### Exercise instructions
Return the records in full, exactly as given.

* Begin Input rows *

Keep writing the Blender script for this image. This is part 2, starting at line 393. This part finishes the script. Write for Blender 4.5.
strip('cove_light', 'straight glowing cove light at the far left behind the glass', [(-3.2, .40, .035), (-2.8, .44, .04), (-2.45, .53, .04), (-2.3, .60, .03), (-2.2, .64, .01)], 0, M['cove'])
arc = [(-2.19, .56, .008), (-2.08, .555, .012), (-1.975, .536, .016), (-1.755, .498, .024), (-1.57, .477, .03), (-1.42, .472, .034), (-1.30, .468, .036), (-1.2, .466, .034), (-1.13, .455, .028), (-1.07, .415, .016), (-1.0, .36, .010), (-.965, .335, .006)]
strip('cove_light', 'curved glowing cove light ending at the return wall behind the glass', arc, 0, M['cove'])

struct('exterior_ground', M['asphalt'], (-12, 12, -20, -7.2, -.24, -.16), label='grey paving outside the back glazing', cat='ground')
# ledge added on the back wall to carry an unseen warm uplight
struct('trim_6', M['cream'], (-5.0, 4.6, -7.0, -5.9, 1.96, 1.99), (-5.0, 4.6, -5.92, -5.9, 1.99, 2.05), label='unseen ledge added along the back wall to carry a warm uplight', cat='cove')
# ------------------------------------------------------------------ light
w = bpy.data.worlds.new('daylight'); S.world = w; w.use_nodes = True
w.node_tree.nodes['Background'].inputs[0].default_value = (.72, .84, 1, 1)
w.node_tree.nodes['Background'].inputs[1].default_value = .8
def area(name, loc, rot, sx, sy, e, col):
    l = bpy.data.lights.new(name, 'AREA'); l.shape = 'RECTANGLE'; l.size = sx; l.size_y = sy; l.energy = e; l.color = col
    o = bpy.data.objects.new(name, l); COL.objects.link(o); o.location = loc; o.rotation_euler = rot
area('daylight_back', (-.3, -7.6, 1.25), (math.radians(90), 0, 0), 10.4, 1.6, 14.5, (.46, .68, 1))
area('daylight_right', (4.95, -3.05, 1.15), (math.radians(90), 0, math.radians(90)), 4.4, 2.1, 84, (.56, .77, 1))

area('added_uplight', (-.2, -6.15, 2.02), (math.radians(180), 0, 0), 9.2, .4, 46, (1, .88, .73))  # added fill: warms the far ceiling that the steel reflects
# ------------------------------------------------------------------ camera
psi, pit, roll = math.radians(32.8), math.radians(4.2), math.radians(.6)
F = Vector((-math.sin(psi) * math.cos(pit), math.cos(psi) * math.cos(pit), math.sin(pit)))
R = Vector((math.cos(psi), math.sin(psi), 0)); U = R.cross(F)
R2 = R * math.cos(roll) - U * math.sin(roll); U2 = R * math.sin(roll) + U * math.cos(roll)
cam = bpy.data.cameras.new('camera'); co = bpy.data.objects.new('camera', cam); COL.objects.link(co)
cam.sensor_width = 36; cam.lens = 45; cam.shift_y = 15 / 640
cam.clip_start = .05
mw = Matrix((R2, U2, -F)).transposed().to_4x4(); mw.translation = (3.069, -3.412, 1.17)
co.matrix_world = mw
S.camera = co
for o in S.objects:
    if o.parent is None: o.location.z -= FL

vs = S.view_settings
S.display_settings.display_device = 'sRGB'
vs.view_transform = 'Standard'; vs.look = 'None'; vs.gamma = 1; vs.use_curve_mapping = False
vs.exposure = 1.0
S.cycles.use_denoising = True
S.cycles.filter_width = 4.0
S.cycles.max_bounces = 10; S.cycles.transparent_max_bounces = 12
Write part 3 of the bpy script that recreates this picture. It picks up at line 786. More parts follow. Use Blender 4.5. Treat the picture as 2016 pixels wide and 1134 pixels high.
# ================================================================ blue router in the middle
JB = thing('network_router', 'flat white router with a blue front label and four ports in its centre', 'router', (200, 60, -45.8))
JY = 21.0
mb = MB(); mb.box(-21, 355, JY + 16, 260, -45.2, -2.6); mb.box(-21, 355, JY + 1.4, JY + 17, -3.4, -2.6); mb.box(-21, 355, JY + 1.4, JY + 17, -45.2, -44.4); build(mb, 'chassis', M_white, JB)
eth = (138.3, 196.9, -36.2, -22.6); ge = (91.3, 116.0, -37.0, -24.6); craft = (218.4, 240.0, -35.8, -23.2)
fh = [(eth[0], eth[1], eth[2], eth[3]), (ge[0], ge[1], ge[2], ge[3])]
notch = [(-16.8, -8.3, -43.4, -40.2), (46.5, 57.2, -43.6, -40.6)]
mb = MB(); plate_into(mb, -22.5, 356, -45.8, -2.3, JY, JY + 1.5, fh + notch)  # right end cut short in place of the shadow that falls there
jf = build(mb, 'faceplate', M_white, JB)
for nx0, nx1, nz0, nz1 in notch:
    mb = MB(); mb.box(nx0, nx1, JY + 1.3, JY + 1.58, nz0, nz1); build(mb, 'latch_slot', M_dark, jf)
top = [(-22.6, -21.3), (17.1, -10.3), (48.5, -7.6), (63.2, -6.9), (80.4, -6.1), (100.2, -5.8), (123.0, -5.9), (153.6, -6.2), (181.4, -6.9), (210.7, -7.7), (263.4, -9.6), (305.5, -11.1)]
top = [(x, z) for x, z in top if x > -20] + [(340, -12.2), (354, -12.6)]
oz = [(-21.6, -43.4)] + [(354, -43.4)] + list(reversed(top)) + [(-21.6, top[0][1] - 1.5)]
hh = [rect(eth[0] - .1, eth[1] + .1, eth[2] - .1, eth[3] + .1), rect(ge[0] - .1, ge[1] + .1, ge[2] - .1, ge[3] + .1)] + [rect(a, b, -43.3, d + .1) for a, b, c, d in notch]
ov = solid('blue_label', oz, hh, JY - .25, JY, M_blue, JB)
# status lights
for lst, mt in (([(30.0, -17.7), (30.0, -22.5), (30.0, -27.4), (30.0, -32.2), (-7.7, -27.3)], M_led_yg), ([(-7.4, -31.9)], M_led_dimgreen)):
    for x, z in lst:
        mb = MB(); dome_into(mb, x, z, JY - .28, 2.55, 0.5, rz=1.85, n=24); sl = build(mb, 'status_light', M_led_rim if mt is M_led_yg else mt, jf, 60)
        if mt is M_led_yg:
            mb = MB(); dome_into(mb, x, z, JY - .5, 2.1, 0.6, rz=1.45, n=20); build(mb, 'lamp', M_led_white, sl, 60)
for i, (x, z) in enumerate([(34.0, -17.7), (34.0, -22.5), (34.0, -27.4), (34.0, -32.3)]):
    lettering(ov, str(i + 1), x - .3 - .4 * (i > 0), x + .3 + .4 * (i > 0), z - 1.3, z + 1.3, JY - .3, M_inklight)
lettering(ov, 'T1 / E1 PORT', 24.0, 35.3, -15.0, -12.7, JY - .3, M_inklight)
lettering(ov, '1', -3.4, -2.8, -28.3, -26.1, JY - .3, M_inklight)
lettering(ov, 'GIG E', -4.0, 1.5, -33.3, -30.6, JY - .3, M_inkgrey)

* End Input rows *

### Answer to this task
Keep writing the Blender script for this image. This is part 2, starting at line 393. This part finishes the script. Write for Blender 4.5.
strip('cove_light', 'straight glowing cove light at the far left behind the glass', [(-3.2, .40, .035), (-2.8, .44, .04), (-2.45, .53, .04), (-2.3, .60, .03), (-2.2, .64, .01)], 0, M['cove'])
arc = [(-2.19, .56, .008), (-2.08, .555, .012), (-1.975, .536, .016), (-1.755, .498, .024), (-1.57, .477, .03), (-1.42, .472, .034), (-1.30, .468, .036), (-1.2, .466, .034), (-1.13, .455, .028), (-1.07, .415, .016), (-1.0, .36, .010), (-.965, .335, .006)]
strip('cove_light', 'curved glowing cove light ending at the return wall behind the glass', arc, 0, M['cove'])

struct('exterior_ground', M['asphalt'], (-12, 12, -20, -7.2, -.24, -.16), label='grey paving outside the back glazing', cat='ground')
# ledge added on the back wall to carry an unseen warm uplight
struct('trim_6', M['cream'], (-5.0, 4.6, -7.0, -5.9, 1.96, 1.99), (-5.0, 4.6, -5.92, -5.9, 1.99, 2.05), label='unseen ledge added along the back wall to carry a warm uplight', cat='cove')
# ------------------------------------------------------------------ light
w = bpy.data.worlds.new('daylight'); S.world = w; w.use_nodes = True
w.node_tree.nodes['Background'].inputs[0].default_value = (.72, .84, 1, 1)
w.node_tree.nodes['Background'].inputs[1].default_value = .8
def area(name, loc, rot, sx, sy, e, col):
    l = bpy.data.lights.new(name, 'AREA'); l.shape = 'RECTANGLE'; l.size = sx; l.size_y = sy; l.energy = e; l.color = col
    o = bpy.data.objects.new(name, l); COL.objects.link(o); o.location = loc; o.rotation_euler = rot
area('daylight_back', (-.3, -7.6, 1.25), (math.radians(90), 0, 0), 10.4, 1.6, 14.5, (.46, .68, 1))
area('daylight_right', (4.95, -3.05, 1.15), (math.radians(90), 0, math.radians(90)), 4.4, 2.1, 84, (.56, .77, 1))

area('added_uplight', (-.2, -6.15, 2.02), (math.radians(180), 0, 0), 9.2, .4, 46, (1, .88, .73))  # added fill: warms the far ceiling that the steel reflects
# ------------------------------------------------------------------ camera
psi, pit, roll = math.radians(32.8), math.radians(4.2), math.radians(.6)
F = Vector((-math.sin(psi) * math.cos(pit), math.cos(psi) * math.cos(pit), math.sin(pit)))
R = Vector((math.cos(psi), math.sin(psi), 0)); U = R.cross(F)
R2 = R * math.cos(roll) - U * math.sin(roll); U2 = R * math.sin(roll) + U * math.cos(roll)
cam = bpy.data.cameras.new('camera'); co = bpy.data.objects.new('camera', cam); COL.objects.link(co)
cam.sensor_width = 36; cam.lens = 45; cam.shift_y = 15 / 640
cam.clip_start = .05
mw = Matrix((R2, U2, -F)).transposed().to_4x4(); mw.translation = (3.069, -3.412, 1.17)
co.matrix_world = mw
S.camera = co
for o in S.objects:
    if o.parent is None: o.location.z -= FL

vs = S.view_settings
S.display_settings.display_device = 'sRGB'
vs.view_transform = 'Standard'; vs.look = 'None'; vs.gamma = 1; vs.use_curve_mapping = False
vs.exposure = 1.0
S.cycles.use_denoising = True
S.cycles.filter_width = 4.0
S.cycles.max_bounces = 10; S.cycles.transparent_max_bounces = 12
Write part 3 of the bpy script that recreates this picture. It picks up at line 786. More parts follow. Use Blender 4.5. Treat the picture as 2016 pixels wide and 1134 pixels high.
# ================================================================ blue router in the middle
JB = thing('network_router', 'flat white router with a blue front label and four ports in its centre', 'router', (200, 60, -45.8))
JY = 21.0
mb = MB(); mb.box(-21, 355, JY + 16, 260, -45.2, -2.6); mb.box(-21, 355, JY + 1.4, JY + 17, -3.4, -2.6); mb.box(-21, 355, JY + 1.4, JY + 17, -45.2, -44.4); build(mb, 'chassis', M_white, JB)
eth = (138.3, 196.9, -36.2, -22.6); ge = (91.3, 116.0, -37.0, -24.6); craft = (218.4, 240.0, -35.8, -23.2)
fh = [(eth[0], eth[1], eth[2], eth[3]), (ge[0], ge[1], ge[2], ge[3])]
notch = [(-16.8, -8.3, -43.4, -40.2), (46.5, 57.2, -43.6, -40.6)]
mb = MB(); plate_into(mb, -22.5, 356, -45.8, -2.3, JY, JY + 1.5, fh + notch)  # right end cut short in place of the shadow that falls there
jf = build(mb, 'faceplate', M_white, JB)
for nx0, nx1, nz0, nz1 in notch:
    mb = MB(); mb.box(nx0, nx1, JY + 1.3, JY + 1.58, nz0, nz1); build(mb, 'latch_slot', M_dark, jf)
top = [(-22.6, -21.3), (17.1, -10.3), (48.5, -7.6), (63.2, -6.9), (80.4, -6.1), (100.2, -5.8), (123.0, -5.9), (153.6, -6.2), (181.4, -6.9), (210.7, -7.7), (263.4, -9.6), (305.5, -11.1)]
top = [(x, z) for x, z in top if x > -20] + [(340, -12.2), (354, -12.6)]
oz = [(-21.6, -43.4)] + [(354, -43.4)] + list(reversed(top)) + [(-21.6, top[0][1] - 1.5)]
hh = [rect(eth[0] - .1, eth[1] + .1, eth[2] - .1, eth[3] + .1), rect(ge[0] - .1, ge[1] + .1, ge[2] - .1, ge[3] + .1)] + [rect(a, b, -43.3, d + .1) for a, b, c, d in notch]
ov = solid('blue_label', oz, hh, JY - .25, JY, M_blue, JB)
# status lights
for lst, mt in (([(30.0, -17.7), (30.0, -22.5), (30.0, -27.4), (30.0, -32.2), (-7.7, -27.3)], M_led_yg), ([(-7.4, -31.9)], M_led_dimgreen)):
    for x, z in lst:
        mb = MB(); dome_into(mb, x, z, JY - .28, 2.55, 0.5, rz=1.85, n=24); sl = build(mb, 'status_light', M_led_rim if mt is M_led_yg else mt, jf, 60)
        if mt is M_led_yg:
            mb = MB(); dome_into(mb, x, z, JY - .5, 2.1, 0.6, rz=1.45, n=20); build(mb, 'lamp', M_led_white, sl, 60)
for i, (x, z) in enumerate([(34.0, -17.7), (34.0, -22.5), (34.0, -27.4), (34.0, -32.3)]):
    lettering(ov, str(i + 1), x - .3 - .4 * (i > 0), x + .3 + .4 * (i > 0), z - 1.3, z + 1.3, JY - .3, M_inklight)
lettering(ov, 'T1 / E1 PORT', 24.0, 35.3, -15.0, -12.7, JY - .3, M_inklight)
lettering(ov, '1', -3.4, -2.8, -28.3, -26.1, JY - .3, M_inklight)
lettering(ov, 'GIG E', -4.0, 1.5, -33.3, -30.6, JY - .3, M_inkgrey)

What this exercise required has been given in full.